# SUPPLIED INFORMATION:
==*==
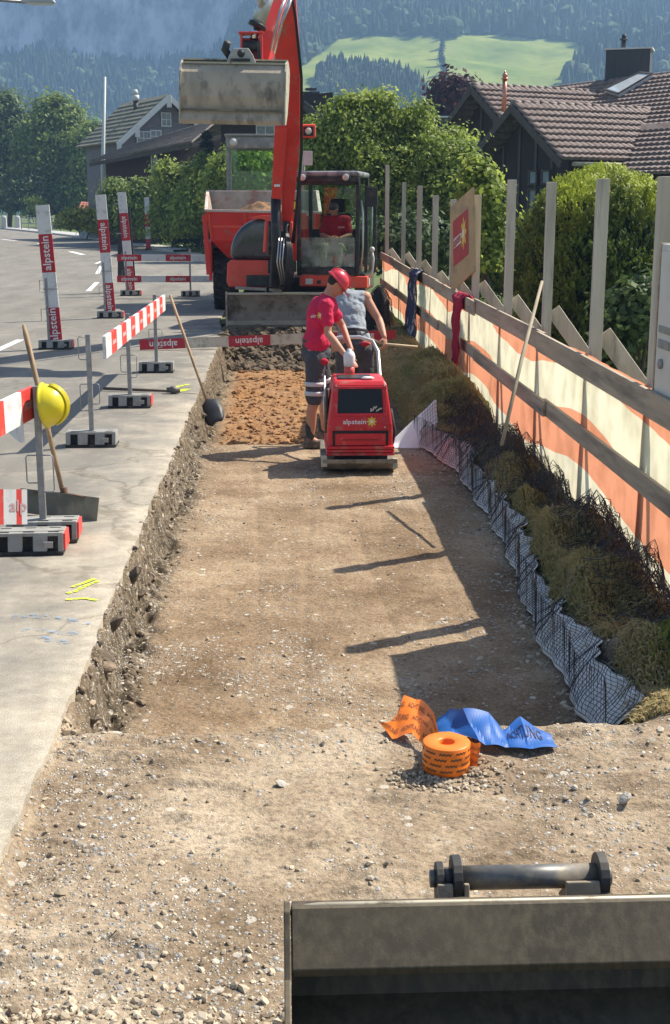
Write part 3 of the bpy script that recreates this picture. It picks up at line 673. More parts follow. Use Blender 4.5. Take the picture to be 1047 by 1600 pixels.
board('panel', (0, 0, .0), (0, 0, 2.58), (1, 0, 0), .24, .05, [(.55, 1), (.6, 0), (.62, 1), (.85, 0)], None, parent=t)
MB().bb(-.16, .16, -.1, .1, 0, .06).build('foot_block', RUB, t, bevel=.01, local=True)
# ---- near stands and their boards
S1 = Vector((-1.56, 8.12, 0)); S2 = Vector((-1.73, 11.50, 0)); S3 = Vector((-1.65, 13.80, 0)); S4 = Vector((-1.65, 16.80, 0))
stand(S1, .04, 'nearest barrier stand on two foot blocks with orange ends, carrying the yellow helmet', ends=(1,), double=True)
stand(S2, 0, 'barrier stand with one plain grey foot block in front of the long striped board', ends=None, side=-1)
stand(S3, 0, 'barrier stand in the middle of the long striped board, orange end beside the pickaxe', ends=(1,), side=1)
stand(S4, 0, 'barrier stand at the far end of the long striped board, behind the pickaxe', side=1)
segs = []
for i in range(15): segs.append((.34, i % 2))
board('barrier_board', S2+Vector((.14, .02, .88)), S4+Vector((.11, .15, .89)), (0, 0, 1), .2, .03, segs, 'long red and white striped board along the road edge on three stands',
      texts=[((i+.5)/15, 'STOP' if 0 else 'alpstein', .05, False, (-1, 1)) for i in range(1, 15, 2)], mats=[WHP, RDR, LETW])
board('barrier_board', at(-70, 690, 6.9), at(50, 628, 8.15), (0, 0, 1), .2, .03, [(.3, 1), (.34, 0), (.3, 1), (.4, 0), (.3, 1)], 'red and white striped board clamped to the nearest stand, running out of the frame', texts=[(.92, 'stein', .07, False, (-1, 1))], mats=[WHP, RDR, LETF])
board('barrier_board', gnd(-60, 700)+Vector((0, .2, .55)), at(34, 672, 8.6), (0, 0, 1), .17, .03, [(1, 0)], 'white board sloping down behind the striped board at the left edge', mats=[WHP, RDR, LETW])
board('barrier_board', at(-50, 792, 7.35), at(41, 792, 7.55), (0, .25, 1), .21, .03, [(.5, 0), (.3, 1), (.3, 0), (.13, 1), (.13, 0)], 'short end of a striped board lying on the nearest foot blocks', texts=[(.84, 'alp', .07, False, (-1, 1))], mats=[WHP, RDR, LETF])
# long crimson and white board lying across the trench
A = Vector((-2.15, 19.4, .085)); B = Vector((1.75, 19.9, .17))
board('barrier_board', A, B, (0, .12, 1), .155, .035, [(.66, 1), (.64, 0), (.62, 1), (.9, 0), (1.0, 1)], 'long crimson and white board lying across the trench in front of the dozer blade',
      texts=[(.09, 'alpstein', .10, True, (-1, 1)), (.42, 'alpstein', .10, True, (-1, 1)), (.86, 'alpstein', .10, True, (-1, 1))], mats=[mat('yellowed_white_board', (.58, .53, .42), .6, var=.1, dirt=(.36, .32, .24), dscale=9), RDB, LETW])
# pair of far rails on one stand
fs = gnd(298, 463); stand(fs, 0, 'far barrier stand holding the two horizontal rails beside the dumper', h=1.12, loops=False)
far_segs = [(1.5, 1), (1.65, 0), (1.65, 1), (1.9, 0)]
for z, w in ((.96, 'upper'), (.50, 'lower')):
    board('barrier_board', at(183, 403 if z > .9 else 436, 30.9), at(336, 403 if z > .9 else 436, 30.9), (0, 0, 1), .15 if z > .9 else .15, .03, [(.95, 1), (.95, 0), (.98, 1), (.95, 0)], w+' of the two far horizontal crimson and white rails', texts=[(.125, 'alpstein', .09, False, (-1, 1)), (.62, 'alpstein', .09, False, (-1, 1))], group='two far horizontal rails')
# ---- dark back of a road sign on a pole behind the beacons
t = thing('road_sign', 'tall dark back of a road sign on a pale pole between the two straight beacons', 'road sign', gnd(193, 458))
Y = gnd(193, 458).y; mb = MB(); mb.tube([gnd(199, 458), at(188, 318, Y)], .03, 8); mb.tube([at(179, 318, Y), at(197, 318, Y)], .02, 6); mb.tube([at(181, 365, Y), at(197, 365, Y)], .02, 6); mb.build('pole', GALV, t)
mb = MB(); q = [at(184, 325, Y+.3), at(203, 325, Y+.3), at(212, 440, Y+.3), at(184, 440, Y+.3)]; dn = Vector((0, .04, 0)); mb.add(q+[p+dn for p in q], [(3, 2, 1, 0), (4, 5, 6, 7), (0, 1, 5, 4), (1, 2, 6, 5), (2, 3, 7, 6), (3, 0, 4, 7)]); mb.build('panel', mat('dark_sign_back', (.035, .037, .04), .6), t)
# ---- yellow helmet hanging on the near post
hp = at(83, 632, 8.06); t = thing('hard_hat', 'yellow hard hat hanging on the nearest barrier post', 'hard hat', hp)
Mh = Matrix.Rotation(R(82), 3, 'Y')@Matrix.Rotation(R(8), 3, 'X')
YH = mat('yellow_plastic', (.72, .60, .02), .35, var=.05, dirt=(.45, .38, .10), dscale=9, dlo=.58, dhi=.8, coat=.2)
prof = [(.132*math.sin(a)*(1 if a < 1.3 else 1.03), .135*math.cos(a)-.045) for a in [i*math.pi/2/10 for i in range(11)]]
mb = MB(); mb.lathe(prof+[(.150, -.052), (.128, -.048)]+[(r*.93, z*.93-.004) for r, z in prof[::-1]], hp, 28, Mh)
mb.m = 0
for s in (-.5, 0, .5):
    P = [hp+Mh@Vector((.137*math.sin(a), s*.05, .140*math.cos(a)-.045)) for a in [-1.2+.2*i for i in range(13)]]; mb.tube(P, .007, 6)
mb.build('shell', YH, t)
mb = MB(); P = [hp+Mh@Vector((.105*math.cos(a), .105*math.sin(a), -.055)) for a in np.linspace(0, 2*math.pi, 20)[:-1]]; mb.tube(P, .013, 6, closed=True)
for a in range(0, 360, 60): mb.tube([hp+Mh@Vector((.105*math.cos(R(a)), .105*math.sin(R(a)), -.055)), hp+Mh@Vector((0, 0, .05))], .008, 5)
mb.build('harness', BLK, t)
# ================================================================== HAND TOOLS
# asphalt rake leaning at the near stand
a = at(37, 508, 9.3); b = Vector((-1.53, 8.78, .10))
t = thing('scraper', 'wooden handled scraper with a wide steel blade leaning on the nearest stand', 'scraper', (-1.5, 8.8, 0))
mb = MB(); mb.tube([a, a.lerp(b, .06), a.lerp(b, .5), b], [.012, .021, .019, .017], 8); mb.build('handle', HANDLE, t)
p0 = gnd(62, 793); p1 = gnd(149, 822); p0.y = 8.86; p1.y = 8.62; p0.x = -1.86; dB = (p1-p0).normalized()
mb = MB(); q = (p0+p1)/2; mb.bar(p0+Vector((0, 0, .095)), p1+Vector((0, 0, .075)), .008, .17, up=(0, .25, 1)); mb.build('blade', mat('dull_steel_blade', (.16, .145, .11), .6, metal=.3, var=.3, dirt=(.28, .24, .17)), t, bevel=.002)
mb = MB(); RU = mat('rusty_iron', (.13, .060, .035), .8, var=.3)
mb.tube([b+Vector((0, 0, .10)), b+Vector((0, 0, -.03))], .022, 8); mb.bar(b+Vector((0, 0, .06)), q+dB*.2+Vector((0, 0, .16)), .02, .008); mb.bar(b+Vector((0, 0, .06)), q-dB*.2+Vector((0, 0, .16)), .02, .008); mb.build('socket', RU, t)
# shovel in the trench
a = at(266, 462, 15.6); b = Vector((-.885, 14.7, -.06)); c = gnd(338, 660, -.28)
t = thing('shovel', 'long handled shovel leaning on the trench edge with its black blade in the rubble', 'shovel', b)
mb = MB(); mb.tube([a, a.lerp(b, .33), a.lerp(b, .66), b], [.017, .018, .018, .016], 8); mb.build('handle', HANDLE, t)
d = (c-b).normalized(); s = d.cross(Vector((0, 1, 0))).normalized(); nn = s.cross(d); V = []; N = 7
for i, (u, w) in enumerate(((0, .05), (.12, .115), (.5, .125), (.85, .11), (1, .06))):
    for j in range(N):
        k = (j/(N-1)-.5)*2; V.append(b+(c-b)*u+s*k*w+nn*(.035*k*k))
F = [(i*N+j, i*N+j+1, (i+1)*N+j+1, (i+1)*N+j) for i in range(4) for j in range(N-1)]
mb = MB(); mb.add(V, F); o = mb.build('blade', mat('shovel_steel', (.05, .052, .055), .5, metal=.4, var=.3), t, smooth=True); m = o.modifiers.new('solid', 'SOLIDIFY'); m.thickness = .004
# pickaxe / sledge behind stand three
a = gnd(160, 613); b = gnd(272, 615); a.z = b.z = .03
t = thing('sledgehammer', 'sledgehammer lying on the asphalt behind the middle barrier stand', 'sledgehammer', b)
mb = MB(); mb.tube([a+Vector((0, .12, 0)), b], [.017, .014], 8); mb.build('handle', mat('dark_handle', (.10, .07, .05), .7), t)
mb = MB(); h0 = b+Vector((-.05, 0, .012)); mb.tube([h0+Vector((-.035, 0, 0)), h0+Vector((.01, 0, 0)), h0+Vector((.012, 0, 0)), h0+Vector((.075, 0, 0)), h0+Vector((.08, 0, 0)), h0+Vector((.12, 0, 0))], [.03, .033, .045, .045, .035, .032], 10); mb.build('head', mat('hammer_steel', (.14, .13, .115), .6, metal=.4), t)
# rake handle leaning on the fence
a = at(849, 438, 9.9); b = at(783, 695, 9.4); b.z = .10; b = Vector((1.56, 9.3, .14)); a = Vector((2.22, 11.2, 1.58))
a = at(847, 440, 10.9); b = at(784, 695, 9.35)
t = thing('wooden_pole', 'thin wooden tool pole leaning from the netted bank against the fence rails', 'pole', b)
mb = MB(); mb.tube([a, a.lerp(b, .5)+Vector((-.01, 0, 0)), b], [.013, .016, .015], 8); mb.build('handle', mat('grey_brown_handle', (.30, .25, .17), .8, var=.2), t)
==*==
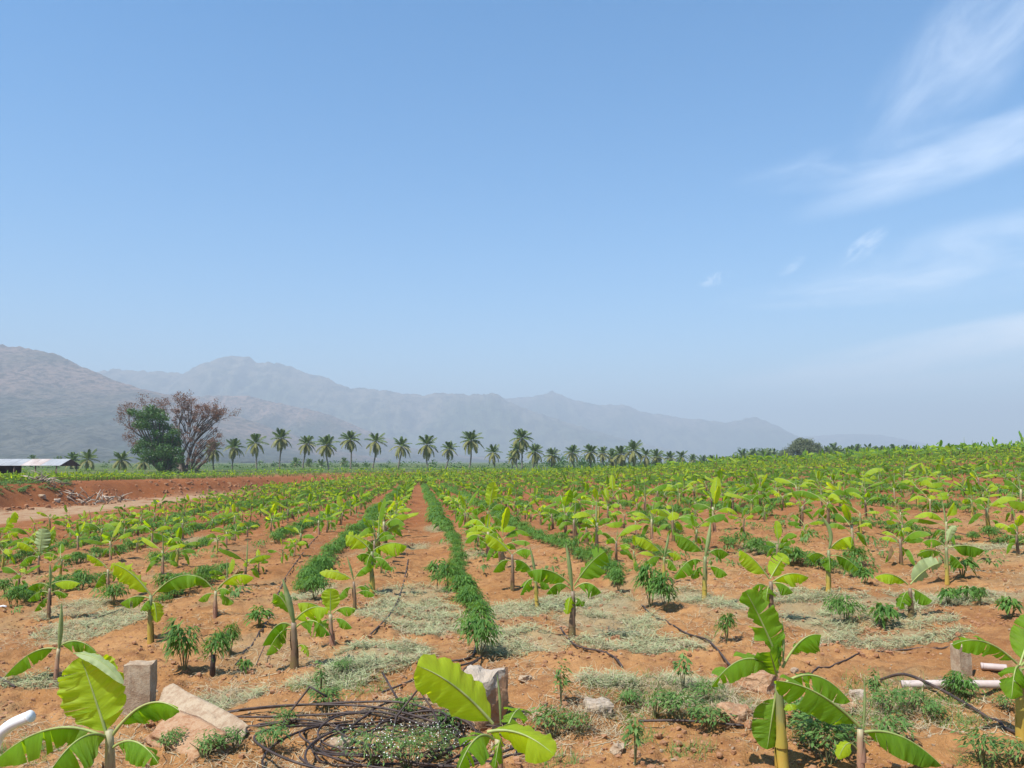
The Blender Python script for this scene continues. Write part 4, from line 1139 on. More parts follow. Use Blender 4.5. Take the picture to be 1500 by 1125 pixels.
==*==
# YOUR TASK:
Using the listing above, return all lines where the word "picture" occurs.

# RESPONSE:
Write part 3 of the bpy script that recreates this picture. It picks up at line 673. More parts follow. Use Blender 4.5. Take the picture to be 1047 by 1600 pixels.
The Blender Python script for this scene continues. Write part 4, from line 1139 on. More parts follow. Use Blender 4.5. Take the picture to be 1500 by 1125 pixels.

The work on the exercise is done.